No momento em que os representantes dos países da África, Caraíbas e Pacífico e da União Europeia na Assembleia Parlamentar Paritária que decorreu em Estrasburgo entre 1 e 3 de abril, debatiam acaloradamente o tom e a intensidade com que cada um estava disposto a condenar a brutal agressão da Federação Russa contra a soberania territorial da Ucrânia e contra o direito à autodeterminação do seu povo, começaram a cair nos telemóveis, de que hoje todos dispomos, as imagens do intolerável massacre que ocorreu em Bucha.
Muitos se tem escrito sobre se esse morticínio será um ponto determinante na mudança do contexto no conflito e também sobre a veracidade dos conteúdos ou a autoria efetiva do assassinato em massa. Para as vítimas da barbárie isso já não lhes devolve a vida. Mas para a humanidade e para a comunidade internacional o que está em jogo é agora ainda mais importante do que aquilo que estava antes.

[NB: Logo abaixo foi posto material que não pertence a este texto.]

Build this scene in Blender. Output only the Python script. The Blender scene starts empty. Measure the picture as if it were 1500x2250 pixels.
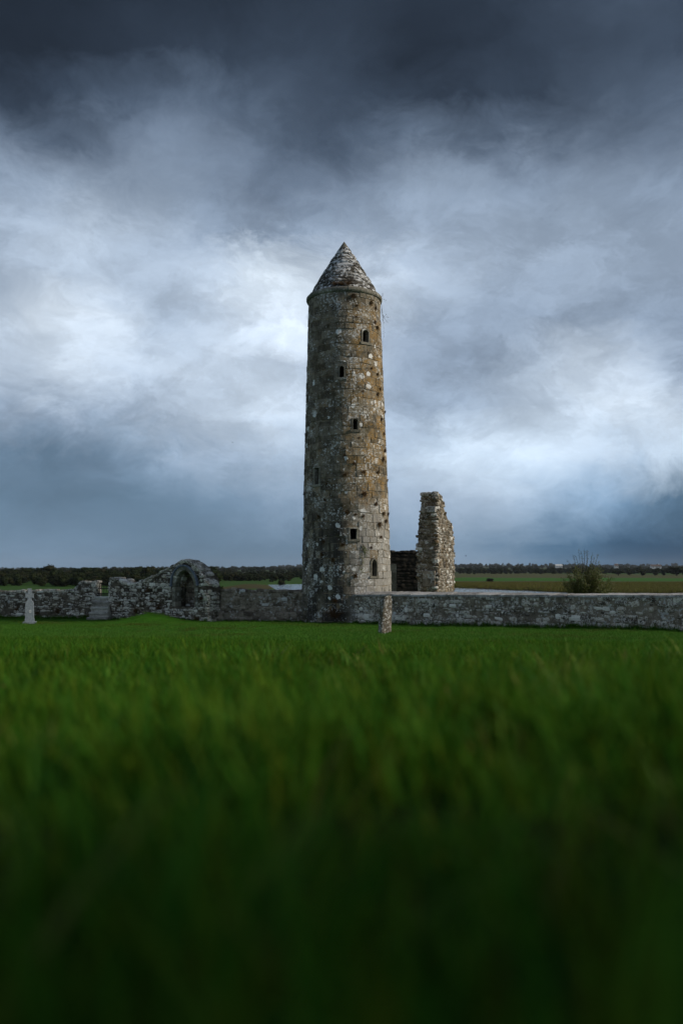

António Guterres apelou a “uma investigação independente, para que se encontrem os responsáveis pelo massacre de Bucha”. É fundamental fazê-lo, mas esse tem que ser apenas o primeiro passo. Os responsáveis, uma vez identificados, têm que ser exemplarmente punidos à luz do direito internacional. Já não estávamos e agora ainda estamos menos, apenas perante um crime contra a soberania. Estamos perante um crime contra a humanidade.
O desespero do fracasso da estratégia dos oligarcas russos em dobrar a coligação pela liberdade dos ucranianos e de todos quando no mundo os têm apoiado, tem vindo a justificar o ultrapassar de linhas vermelhas, felizmente ainda não na escalada do armamento e do uso catastrófico do arsenal nuclear, mas na exploração do choque e do pavor até aos limites do impensável e do intolerável.
A Federação Russa não avaliou o poder de resistência de um povo e de quem com ele tem sido solidário, quando um conflito salta da racionalidade dos jogos de interesses para a dimensão emocional da defesa da integridade moral, dos valores éticos e do sentido da vida de quem é ou se sente atacado.
No inicio do conflito, os estrategas que agora pululam nos ecrãs falavam de um rolo compressor imparável que não deixaria pedra sobre pedra na identidade e no território ucraniano. Depois surgiram as ameaças das armas sofisticadas até ao limite da destruição maciça. Finalmente chegámos ao ponto do asco ignóbil da matança indiscriminada. É um ponto que confronta o sentido último daquilo que somos.
Na Assembleia Parlamentar Paritária que comecei por referir neste texto, o debate sobre a agressão Russa à soberania territorial da Ucrânia foi acalorado e refletiu posições já antes expressas na votação da resolução das Nações Unidas.
Embora sem reflexos na tomada de posição final, fiquei, no entanto, com o sentimento de que houve uma tomada de consciência comum de que já não era apenas a soberania e a violação do direito internacional que estava a ser debatido.
Era o choque e o pavor como arma contra a humanidade. Talvez nesse patamar possamos mais facilmente alargar e aprofundar o movimento global de rejeição e ação para parar a guerra, sobretudo se o apuramento da responsabilidade sobre o que está a acontecer puder chegar sem distorções aos cidadãos de todo o mundo, o que está longe de ser uma tarefa fácil.